Knowing this would be on the government's agenda, many members of the newly minted executive council were likely thrilled they didn't get handed the assignment. It will inevitably be a job that is frustrating, thankless and mostly not a whole lot of fun.

Aides to Mr. Fassbender would be advised to keep a supply of Extra-Strength Tylenol nearby at all times.

If you'll recall, when Ms. Clark first introduced the idea of a 10-year labour deal with teachers in January, it was instantly dismissed by the leadership of the B.C. Teachers' Federation as ludicrous and labelled an election ploy.

At the time, the union was pretty cocky, so sure was it that the public was readying to vote the Liberal bums out of office. The BCTF was getting set for a more enlightened era under Adrian Dix and the New Democratic Party.

Except the electorate didn't get the memo, and instead returned Ms. Clark and her team to office with an even healthier mandate than the Liberals received in 2009. That could change the dynamic between the government and several public-sector unions in the province.

Not only did the NDP get its comeuppance in this recent election but, by extension, so did many of the party's most high-profile allies, such as the BCTF. The teachers' union would be cast in a very poor light if it continued to be a stick in the spokes of education policy in the province, especially given the unmistakeable authority the Liberals have just received to carry out their agenda.

That said, I don't think there is any expectation that the BCTF is going to acknowledge this result and embark on a fundamental rethink of its positions.

Even though the BCTF has a new incoming president, Jim Iker, who appears on the surface to be less of a hardened ideologue than many of his recent predecessors, the union is still controlled by those who have forged a combative and destructive relationship with the government for more than a decade now.

Of the people Ms. Clark could have tapped for the 10-year teachers' deal task, she probably couldn't have picked a better person than Mr. Fassbender. As a highly regarded municipal politician, he has overseen many difficult duties already, most notably negotiating a new 20-year service contract with the RCMP. But as onerous as that was, Mr. Fassbender may one day regard it as a preschool picnic compared to what he has in store for him.

I think the key for Mr. Fassbender will be recognizing what is truly achievable in terms of a lengthy armistice with teachers and avoiding the temptation to overreach in the name of hubris and stubbornness. Yes, the government did receive a compelling vote of confidence from the public, and I'm sure among veterans in the Clark government there is the temptation to stick it to the BCTF as a result. But that would be a huge mistake.

While a 10-year labour deal would be wonderful, it may also be impossible. At some point Mr. Fassbender – and his boss – may have to realize that. While Ms. Clark has said the public gave her the power to pursue this new, long-term pact, the fact is she did not make it the central plank in her campaign. Was it in her platform? Yes. Was it discussed much during the election? No. It was all economy, all the time. One thing the election was not about was a 10-year labour deal with teachers.
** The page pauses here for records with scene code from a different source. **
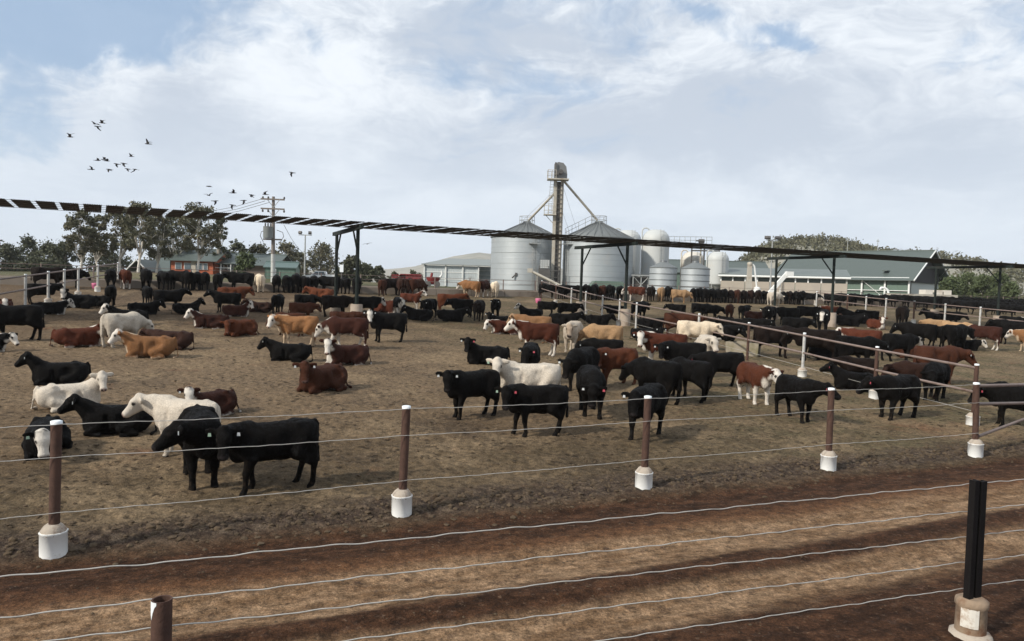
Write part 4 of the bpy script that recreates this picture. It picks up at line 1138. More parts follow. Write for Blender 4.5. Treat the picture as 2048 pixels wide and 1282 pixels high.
row('below the gum trees', [(98, 'brownblack', 85, 2.6), (140, 'black', 85, 1.6), (222, 'black', 2, 1.2), (250, 'hereford', 350, 1.3), (292, 'black', 355, 1.1), (326, 'black', 345, 1.2), (356, 'black', 300, 1.3), (374, 'black', 350, 1.2), (394, 'black', 5, 1.1), (410, 'black', 0, 1.2), (436, 'black', 4, 1.3)], 'cattle at the bunk below the gum trees')
row('below the green shed', [(480, 'black', 275, 1.3), (519, 'cream', 352, 1.2), (553, 'black', 0, 1.1), (573, 'black', 356, 1.2), (592, 'black', 4, 1.1), (609, 'black', 350, 1.3), (628, 'black', 2, 1.0), (658, 'black', 285, 1.4), (690, 'black', 345, 1.2), (714, 'black', 4, 1.3)], 'cattle at the bunk below the green shed')
row('left of the grey shed', [(766, 'brown', 10, 1.8), (784, 'brownblack', 60, 1.4), (800, 'darkbrown', 350, 1.2), (816, 'darkbrown', 15, 1.4), (834, 'brown', 40, 1.7)], 'cattle at the bunk left of the grey shed')
row('beside the left silo', [(940, 'gold', 300, 1.5), (968, 'darkhereford', 20, 1.2), (990, 'cream', 8, 1.2)], 'cattle at the bunk beside the left silo')
row('below the silos', [(1096, 'black', 85, 1.2), (1124, 'black', 10, 1.2), (1146, 'black', 80, 1.3), (1172, 'black', 350, 1.1), (1189, 'black', 4, 1.2), (1205, 'brown', 8, 1.0), (1220, 'black', 350, 1.3), (1240, 'black', 6, 1.0)], 'cattle at the bunk below the silos')
row('below the small steel tanks', [(1270, 'hereford', 265, 2.3), (1302, 'brownblack', 10, 1.3), (1322, 'tan', 8, 1.4), (1336, 'black', 350, 1.1), (1360, 'tan', 85, 3.2), (1386, 'black', 0, 1.2), (1398, 'black', 10, 1.1), (1410, 'black', 356, 1.3), (1423, 'black', 4, 1.1), (1436, 'black', 350, 1.2), (1448, 'black', 6, 1.2)], 'cattle at the bunk below the steel tanks')
row('below the concrete wall', [(1461, 'brownblack', 0, 1.1), (1474, 'brown', 5, 1.3), (1487, 'brownblack', 355, 1.2), (1501, 'darkbrown', 8, 1.1), (1516, 'brownblack', 2, 1.3), (1528, 'black', 350, 1.1), (1549, 'white', 40, 3.4), (1566, 'black', 0, 1.1), (1578, 'brownblack', 8, 1.2), (1592, 'black', 352, 1.3), (1604, 'black', 4, 1.1), (1622, 'blackwhite', 85, 2.0)], 'cattle at the bunk below the concrete wall')
row('below the barn', [(1664, 'black', 85, 1.4), (1678, 'black', 10, 1.1), (1692, 'black', 84, 1.5), (1708, 'black', 0, 1.2), (1722, 'black', 85, 1.4), (1738, 'black', 350, 1.1), (1752, 'black', 90, 1.6), (1768, 'brownblack', 5, 1.2), (1782, 'black', 86, 1.8), (1798, 'black', 85, 1.3), (1814, 'black', 0, 1.2), (1830, 'black', 92, 1.7), (1846, 'black', 85, 1.2)], 'cattle at the bunk below the barn')
row('below the green bushes', [(1862, 'black', 85, 1.5), (1878, 'black', 4, 1.1), (1894, 'black', 86, 1.9), (1910, 'black', 84, 1.3), (1926, 'black', 92, 1.8), (1942, 'black', 85, 1.2), (1958, 'black', 2, 1.6), (1974, 'black', 88, 1.3), (1990, 'black', 85, 1.9), (2006, 'black', 86, 1.4), (2022, 'black', 84, 1.8), (2038, 'black', 90, 1.2), (2052, 'black', 85, 1.6)], 'cattle at the bunk below the green bushes')
# ranks standing off the bunk in the far right corner
for rank, items in (('nearer', [(1990, 12.0, 86), (2015, 13.0, 90), (2042, 12.2, 84)]), ('farther', [(1905, 7.5, 86), (1930, 8.5, 268), (1952, 7.0, 84), (1976, 9.0, 90), (1999, 7.6, 272), (2022, 8.6, 85), (2044, 7.2, 88)])):
    for i, (x, off, h) in enumerate(items):
        q = at_perp(x, BUNK_P - off); az = math.degrees(math.atan2(q.x, q.y))
        cow(q, 1.06, h + az, 'black', f'black steer, {ORD[i]} from left in the {rank} rank at the far right', 'cattle in the far right corner', npitch=(8, -6)[i % 2], hpitch=46)
for x, off, lab in ((1672, 4.5, 'black steer standing apart behind the third shade post'), (1846, 5.0, 'black steer standing apart behind the fourth shade post')):
    q = at_perp(x, BUNK_P - off); cow(q, 1.06, 86 + math.degrees(math.atan2(q.x, q.y)), 'black', lab, 'cattle in the far right corner', npitch=-6, hpitch=46)
# ------------------------------------------------------------------ buildings and plant beyond the bunk
def corrugated(name, col, rough=.5, metal=0.0, freq=30.0, axis=0, depth=.4, var=.1, dirt=None, dirt_amt=.4, dscale=.5, spec=.4):
    """sheet metal with fine ribs too small to model at this distance"""
    m = mat(name, col, rough, metal, var, 1.5, 0, 1, dirt, dirt_amt, spec, dscale)
    t = NT(m.node_tree); b = t.n['Principled BSDF']; co = t.add('ShaderNodeTexCoord').outputs['Object']; sp = t.add('ShaderNodeSeparateXYZ', i_0=co)
    w = t.math('SINE', t.math('MULTIPLY', sp.outputs[axis], freq))
    bp = t.add('ShaderNodeBump', i_Strength=depth, i_Distance=.02, i_Height=w); t.put(b.inputs['Normal'], bp.outputs[0])
    return m


STEEL = corrugated('silo_steel', (.37, .40, .415), .55, .30, 62.0, 2, .35, var=.07, dirt=(.42, .42, .41), dirt_amt=.35, dscale=.35)
STEELROOF = mat('silo_roof_steel', (.155, .168, .17), .6, .1, var=.1, scale=1.0)
SEAM2 = mat('lap_steel', (.30, .325, .335), .55, .3, var=.1)
SEAM = mat('seam_steel', (.15, .16, .165), .5, .5, var=.1)
CREAMST = mat('cream_steel', (.43, .40, .34), .6, .1, var=.12, scale=2, dirt=(.33, .26, .18), dirt_amt=.5, dscale=.9)
DARKST = mat('dark_steel', (.10, .095, .09), .6, .3, var=.3, scale=3)
GREYST = mat('grey_steel', (.36, .37, .36), .5, .3, var=.15, scale=3)
TANKW = mat('tank_white', (.47, .485, .475), .55, 0, var=.05, scale=.8, dirt=(.50, .47, .41), dirt_amt=.35, dscale=.5)
TANKC = mat('tank_cream', (.58, .55, .49), .6, 0, var=.06, scale=.8, dirt=(.42, .34, .26), dirt_amt=.5, dscale=.5)
WSTEEL = mat('white_steel', (.70, .71, .69), .5, .0, var=.08, scale=2)
GREENROOF = corrugated('green_roof', (.078, .098, .090), .5, 0, 24.0, 0, .25, var=.08)
GREENW = corrugated('green_wall', (.105, .155, .125), .55, 0, 24.0, 0, .3, var=.08)
GREYWALL = corrugated('grey_wall', (.44, .48, .49), .55, 0, 24.0, 0, .25, var=.08, dirt=(.30, .31, .31), dirt_amt=.3)
TILT = mat('tilt_concrete', (.37, .325, .27), .9, 0, var=.10, scale=1.5, dirt=(.33, .29, .25), dirt_amt=.5, dscale=.6, bump=.15, bscale=10)
DARKIN = mat('shed_inside', (.045, .045, .042), .9, 0, var=.2)
GLASSD = mat('window_glass', (.10, .13, .15), .12, 0, var=.1, spec=.6)
ORANGE = corrugated('orange_boards', (.36, .098, .045), .7, 0, 22.0, 2, .3, var=.1)
TIMBER = mat('pole_timber', (.19, .165, .145), .85, 0, var=.2, scale=6, bump=.3, bscale=25)
REDM = mat('red_paint', (.20, .028, .028), .5, 0, var=.2, scale=3, dirt=(.14, .04, .03), dirt_amt=.5)


def base_at(x, d):
    """ground point d metres ahead below photo column x"""
    h = 574 + .030 * (x - CXP); q = P(x, h, d); return Vector((q.x, q.y, gz(q.x, q.y)))


def zof(y, x, d): return P(x, y, d).z


def rails_ring(parent, c, r, h, n, mat_, a0=0, a1=360):
    m = MB()
    for k in range(n + 1):
        a = R(a0 + (a1 - a0) * k / n); m.tube([c + Vector((r * math.cos(a), r * math.sin(a), 0)), c + Vector((r * math.cos(a), r * math.sin(a), h))], .03, 5)
    for f in (.5, 1.0):
        m.tube([c + Vector((r * math.cos(R(a0 + (a1 - a0) * k / (n * 2))), r * math.sin(R(a0 + (a1 - a0) * k / (n * 2))), h * f)) for k in range(n * 2 + 1)], .03, 5)
    return m.build('guard_rail', mat_, parent)


def silo(xc, x_half, y_eave, d, y_apex, label, ladder_side, door=False):
    c = base_at(xc, d); r = x_half / FPX * d; ze = zof(y_eave, xc, d) - c.z; za = zof(y_apex, xc, d) - c.z
    o = empty('grain_silo', c); tag(o, label, 'silo', 'large grain silos')
    n = 10; bh = ze / n
    for k in range(n):                            # rings of wall sheet, each lapped over the one below
        MB().lathe((0, 0, 0), [(r + .0 + .012 * (k % 2), k * bh + (.004 if k else -.3)), (r + .012 * (k % 2), (k + 1) * bh)], 56).build('wall_ring', STEEL, o)
        if k: MB().lathe((0, 0, 0), [(r + .014, k * bh - .022), (r + .022, k * bh), (r + .014, k * bh + .022)], 56).build('ring_seam', SEAM2, o)
    m = MB(); m.lathe((0, 0, 0), [(r + .16, ze - .03), (r + .16, ze + .07), (r * .5, (ze + za) / 2 + .02), (.55, za), (.50, za + .22), (0.02, za + .30)], 56); rf = m.build('roof', STEELROOF, o)
    nr = 28
    for k in range(nr):
        a = 2 * math.pi * k / nr; ca, sa = math.cos(a), math.sin(a)
        MB().tube([Vector(((r + .1) * ca, (r + .1) * sa, ze + .10)), Vector((.55 * ca, .55 * sa, za + .03))], .035, 4).build('roof_rib', SEAM, rf)
    rails_ring(o, Vector((0, 0, za - .15)), .95, 1.0, 8, GREYST)
    # ladder up the wall
    a = ladder_side; p = Vector(((r + .18) * math.sin(a), -(r + .18) * math.cos(a), 0)); tng = Vector((math.cos(a), math.sin(a), 0))
    m = MB()
    for sgn in (-1, 1): m.tube([p + tng * .22 * sgn, p + tng * .22 * sgn + Vector((0, 0, ze + .9))], .03, 5)
    z = .3
    while z < ze + .7: m.tube([p - tng * .22 + Vector((0, 0, z)), p + tng * .22 + Vector((0, 0, z))], .018, 4); z += .32
    m.build('ladder', GREYST, o)
    m = MB(); q = p + Vector((0, 0, ze - .9)); m.box(q + Vector((0, -.3, 0)), (1.5, .8, .06))
    for dx in (-.7, 0, .7): m.tube([q + Vector((dx, -.68, 0)), q + Vector((dx, -.68, 1.0))], .025, 4)
    m.tube([q + Vector((-.7, -.68, 1)), q + Vector((.7, -.68, 1))], .025, 4); m.tube([q + Vector((-.7, -.68, .5)), q + Vector((.7, -.68, .5))], .025, 4)
    m.build('landing', GREYST, o)
    if door:
        m = MB(); aa = R(-16); q = Vector((r * math.sin(aa), -r * math.cos(aa), ze * .30)); m.box(q, (.25, .35, .35)); m.tube([q, q + Vector((-.45, -.25, -.45))], .09, 6); m.build('outlet_spout', DARKST, o)
    return o, c, r, ze, za


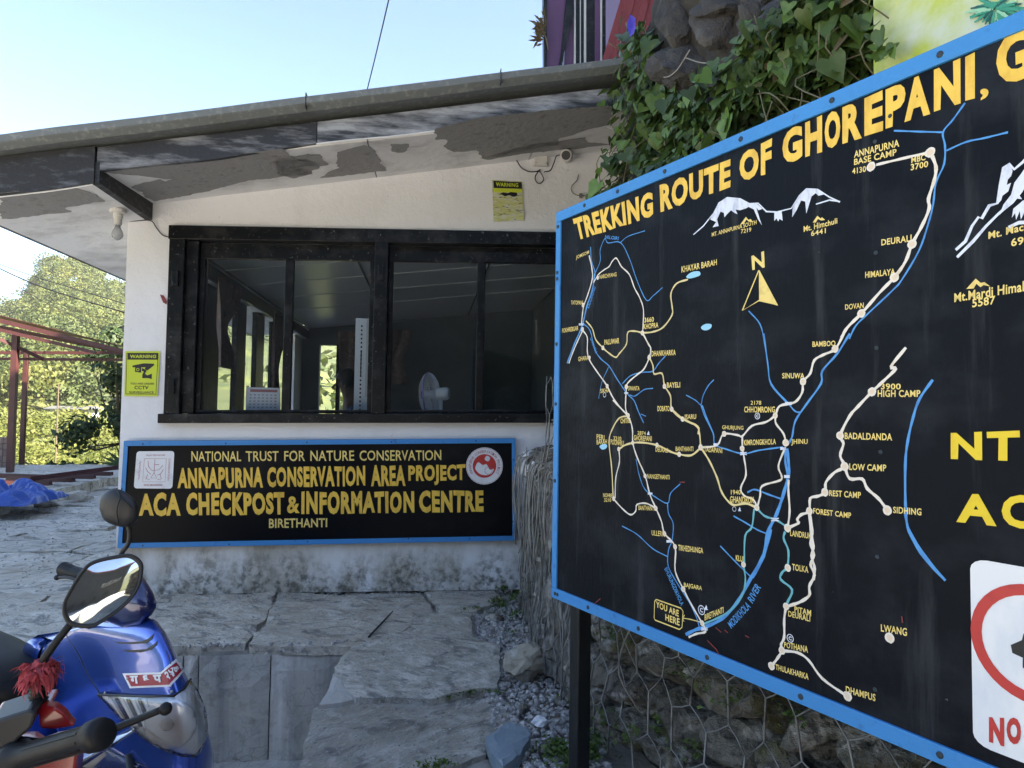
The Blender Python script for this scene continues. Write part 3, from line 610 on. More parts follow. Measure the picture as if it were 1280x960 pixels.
for x in xs[1:-1]: MB().box((x - .008, ys[0], zc(x) - .007), (x + .008, YB, zc(x) + .003)).build('ceiling_batten', m_frame, bld)
# window frame ----------------------------------------------------------
wf = thing('window_frame', None, None, (0, W, wz0)); wf.parent = bld; wf.location = V((0, 0, 0)) + V((0, W, wz0)) - V(bld.location)
def fbar(name, x0, x1, z0, z1, y0, y1, mat=m_frame): return MB().box((x0, y0, z0), (x1, y1, z1)).build(name, mat, wf, bevel=.004)
fo = W - .035
fbar('frame_stile', -1.605, -1.515, 1.055, 2.285, fo, W + .05); fbar('frame_stile', .95, 1.04, 1.055, 2.285, fo, W + .05)
fbar('frame_head', -1.61, 1.05, 2.205, 2.295, fo - .006, W + .05); fbar('frame_sill', -1.63, 1.07, 1.015, 1.075, fo - .02, W + .05)
mx0, mx1 = -.352, -.268
fbar('mullion', mx0, mx1, 1.075, 2.205, fo - .012, W + .07)
fbar('frame_stile', -1.515, -1.445, 1.076, 2.204, W + .004, W + .08); fbar('frame_stile', .89, .949, 1.076, 2.204, W + .004, W + .08)
for a, c in ((-1.445, mx0), (mx1, .89)):
    fbar('sash_rail', a, c, 2.10, 2.204, W + .045, W + .085); fbar('sash_rail', a, c, 1.076, 1.10, W + .03, W + .085)
    mid = (a + c) / 2 + .015
    fbar('sash_stile', mid - .026, mid + .026, 1.10, 2.10, W + .035, W + .075)
    fbar('sash_stile', c - .035, c, 1.10, 2.10, W + .04, W + .08); fbar('sash_stile', a, a + .03, 1.10, 2.10, W + .04, W + .08)
    for (p0, p1) in ((a + .03, mid - .026), (mid + .026, c - .035)):
        MB().box((p0, W + .058, 1.10), (p1, W + .061, 2.10)).build('pane', m_glass, wf)
# drooping head timber line and hinge blocks
for (x, z) in ((-1.56, 1.95), (-1.56, 1.25), (mx0 + .042, 2.0)): fbar('hinge_block', x - .02, x + .02, z - .05, z + .05, fo - .018, fo + .001)
for ch in wf.children:      # the hand made window sits a little out of level
    off_ = wl(wf)
    for q_ in ch.data.vertices:
        z = q_.co.z + off_.z; x = q_.co.x + off_.x; zlo = 1.028 + .0142 * (x + 1.58); zhi = 2.232 + .027 * (x + 1.58)
        q_.co.z = zlo + (z - 1.015) / 1.28 * (zhi - zlo) - off_.z
        if x < -1.4: q_.co.x += .02
# beam, soffit, fascia, roof edge ----------------------------------------
FY = 3.809
def zb(x): return 2.265 + SL * (x + 1.717)
# left soffit (lower), runs to the side overhang and back
soff = MB(); xl = -2.45
def hx(x0, x1, y0, y1, za, th): return [(x0, y0, za(x0, y0)), (x1, y0, za(x1, y0)), (x1, y1, za(x1, y1)), (x0, y1, za(x0, y1))], [(x0, y0, za(x0, y0) + th), (x1, y0, za(x1, y0) + th), (x1, y1, za(x1, y1) + th), (x0, y1, za(x0, y1) + th)]
f1 = lambda x, y: zb(x); MB().hexa(*hx(xl, -1.735, FY + .02, W + .002, f1, .03)).build('soffit_panel', m_soffit, bld)
MB().hexa(*hx(xl, XL - .001, W + .004, YB, f1, .03)).build('soffit_panel', m_soffit, bld)
fr_ = lambda x, y: roofz(x) - .03 * (W - y) / .72
jx = [-1.70, -.355, .62, 1.35]       # panel joints of the front soffit
for a, c in zip(jx, jx[1:]): MB().hexa(*hx(a + .003, c - .003, FY + .034, W + .003, fr_, .02)).build('soffit_panel', m_soffit, bld)
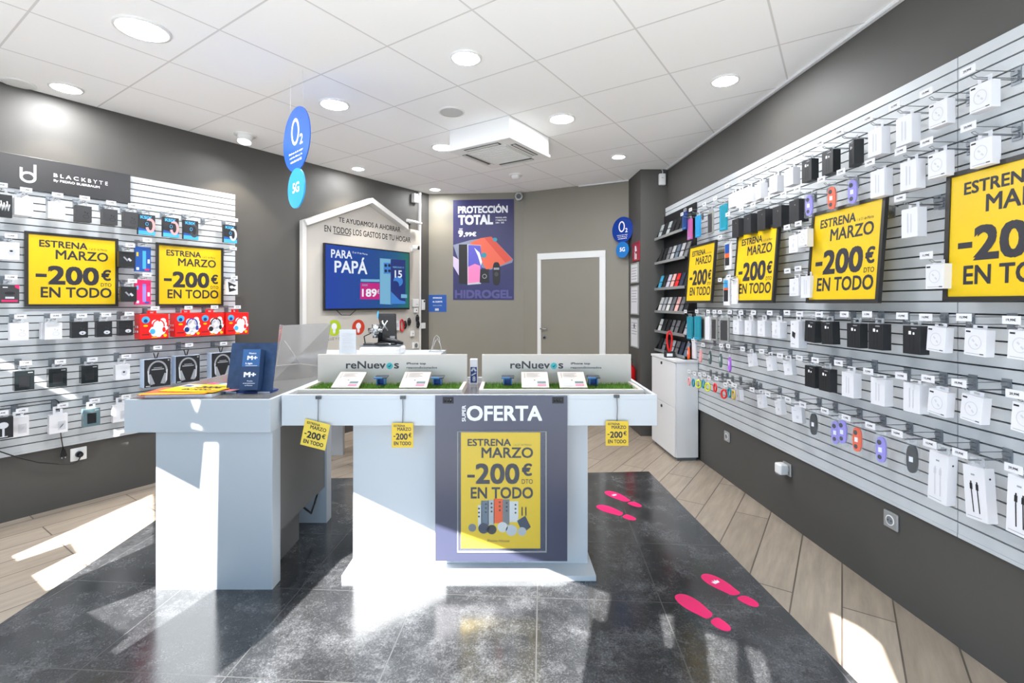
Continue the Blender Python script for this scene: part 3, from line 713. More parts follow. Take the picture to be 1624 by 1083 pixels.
R_SPEC = {   # kind: (builder, object name, category, wording, height, depth)
    'ring': (k_ring, 'cable_box', 'box', 'white box with ring-drawn plug', .098, .036), 'cable': (k_cable, 'cable_box', 'box', 'white cable box', .122, .042),
    'bcable': (k_blackcable, 'cable_box', 'box', 'black cable box', .118, .042), 'adapt': (k_adaptor, 'adaptor_box', 'box', 'white adaptor box', .1, .045),
    'speak': (k_speaker, 'speaker_box', 'box', 'deep black box', .13, .06), 'power': (k_power, 'charger_box', 'box', 'tall white box with black picture', .155, .05),
    'tall': (k_tall(False), 'cable_box', 'box', 'long white box with pale cables', .195, .04), 'tallb': (k_tall(True), 'cable_box', 'box', 'long white box with black cables', .195, .04),
    'small': (k_small, 'adaptor_box', 'box', 'small askew white box', .088, .032), 'slilac': (k_strap(PURPLE, 1), 'watch_strap_pack', 'strap', 'lilac strap in clear sleeve', .135, .014),
    'sorange': (k_strap(ORANGE, 1), 'watch_strap_pack', 'strap', 'orange strap in clear sleeve', .135, .014), 'sblack': (k_strap(CARDB, 1), 'watch_strap_pack', 'strap', 'black strap in clear sleeve', .135, .014),
    'borange': (k_band(ORANGE), 'watch_strap', 'strap', 'orange strap', .104, .012), 'bpink': (k_band(PINK), 'watch_strap', 'strap', 'pink strap', .104, .012),
    'bgreen': (k_band(mat('camo_green', (88, 108, 104), 0.5, noise=0.5, nscale=120)), 'watch_strap', 'strap', 'grey-green strap', .104, .012),
    'bviolet': (k_band(mat('violet_rubber', (176, 110, 220), 0.45)), 'watch_strap', 'strap', 'violet strap', .104, .012),
    'lpink': (k_loop(PINK), 'wristband', 'wristband', 'pink band', .07, .012), 'lteal': (k_loop(TEAL), 'wristband', 'wristband', 'teal band', .07, .012),
    'llime': (k_loop(LIME), 'wristband', 'wristband', 'lime band', .07, .012), 'lred': (k_loop(REDP), 'wristband', 'wristband', 'red band', .07, .012),
    'lgold': (k_loop(mat('gold_rubber', (200, 168, 80), 0.4)), 'wristband', 'wristband', 'gold band', .07, .012),
    'pink': (k_sleeve(mat('pink_case', (190, 92, 150), 0.4), .085, .18, .014, a_teal), 'case_pack', 'case', 'pink case pack', .18, .014),
    'sky': (k_sleeve(mat('sky_case', (40, 150, 205), 0.4), .085, .18, .014, a_teal), 'case_pack', 'case', 'sky blue case pack', .18, .014),
    'navy': (k_sleeve(BLUED, .085, .16, .014, a_teal), 'case_pack', 'case', 'dark blue case pack', .16, .014),
    'teal': (k_sleeve(TEAL, .1, .195, .016, a_teal), 'case_pack', 'case', 'teal case pack', .195, .016),
    'smoke': (k_sleeve(mat('smoke_case', (150, 150, 146), 0.25), .085, .18, .014, a_case), 'case_pack', 'case', 'smoky clear case pack', .18, .014),
    'paper': (k_sleeve(CARD, .075, .18, .014, None), 'case_pack', 'case', 'plain white pack', .18, .014),
    'prot': (k_sleeve(CARD, .09, .2, .012, a_prot), 'screen_protector_pack', 'screen protector', 'white pack with blue and orange picture', .2, .012),
    'prot2': (k_sleeve(CARD, .09, .2, .012, a_prot2), 'screen_protector_pack', 'screen protector', 'white pack with cyan picture', .2, .012),
}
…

That said, if in reaching for 10 the province got eight years with teachers, even seven, it would be a monumental achievement, ground-breaking stuff. And if the government made that work, it could set the stage for longer-term deals in the future. But trying to go from typical contracts of three to four years to 10 is a leap that may be too far for many teachers to accept.

The fact is, there aren't many teachers' unions in the world signing decade-long labour deals, let alone ones that count themselves among the most radicalized in the Western world. And the Premier and her new education minister need to bear that in mind.